Lufthansa is getting hit from two sides this week — a Morgan Stanley downgrade and the threat of jet fuel running short. The German carrier has been one of the more exposed European airlines to the current turbulence in energy markets, and the numbers are starting to reflect that.
Deutsche Lufthansa AG, LHA.DE
CEO Carsten Spohr has directed internal teams to draw up contingency plans at different levels of disruption. The most concrete action on the table: grounding up to 40 aircraft, around 5% of the fleet. Management appears to be prioritizing cost control rather than waiting to see demand deteriorate first.

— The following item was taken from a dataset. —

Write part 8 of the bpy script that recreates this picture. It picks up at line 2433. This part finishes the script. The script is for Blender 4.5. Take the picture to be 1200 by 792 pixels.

The root of the problem is the effective closure of the Strait of Hormuz, a critical chokepoint for global jet fuel shipments. Refiners in Asia have already started cutting production in response, and Europe is particularly exposed — roughly half of EU and UK jet fuel comes from Persian Gulf imports.
The supply squeeze isn’t just about price. Potential scarcity adds a layer of uncertainty that’s hard to hedge around, especially for an airline that’s already at a disadvantage on fuel hedging relative to its peers.
Morgan Stanley moved Lufthansa to “equal-weight” from “overweight” on Wednesday, citing weaker earnings expectations and less favorable fuel hedging than competitors like IAG and Air France-KLM.
The broker cut its 2026 EBITDA estimate for Lufthansa by 17% — a steeper reduction than the 6% cut for IAG or 10% for Air France-KLM. That gap is largely down to hedging. Morgan Stanley said Lufthansa’s fuel hedging “remains less attractive vs. peers.”
In dollar terms, the bank estimates a €1.6bn fuel cost impact for the year, contributing to an ~€800m reduction in FY26 EBITDA versus prior forecasts.
Capacity growth guidance was also trimmed, from 4% down to 2.5%, with load factors expected to fall around 2% year-on-year from Q3 2026.
On the revenue side, Morgan Stanley does expect Lufthansa to push through higher fares. Passenger yields are projected to rise +7% in Q2, +11% in Q3, and +11% in Q4 of 2026.
But those gains won’t be enough to fully absorb the fuel hit. Flag carriers generally have more pricing power than low-cost rivals, but Lufthansa still comes out worse than its European peers on the fuel cost equation.
Interestingly, Morgan Stanley flagged that Lufthansa’s year-to-date decline of around 9% is actually smaller than the ~16% drop seen at IAG and Air France-KLM, calling that gap “a disconnect we view as unjustified.”
The stock had rallied as much as 8.1% in early Frankfurt trading on Tuesday after the contingency plan news broke — having fallen around 16% year-to-date at that point. Despite the bounce, the downgrade and fuel outlook have kept pressure on the stock.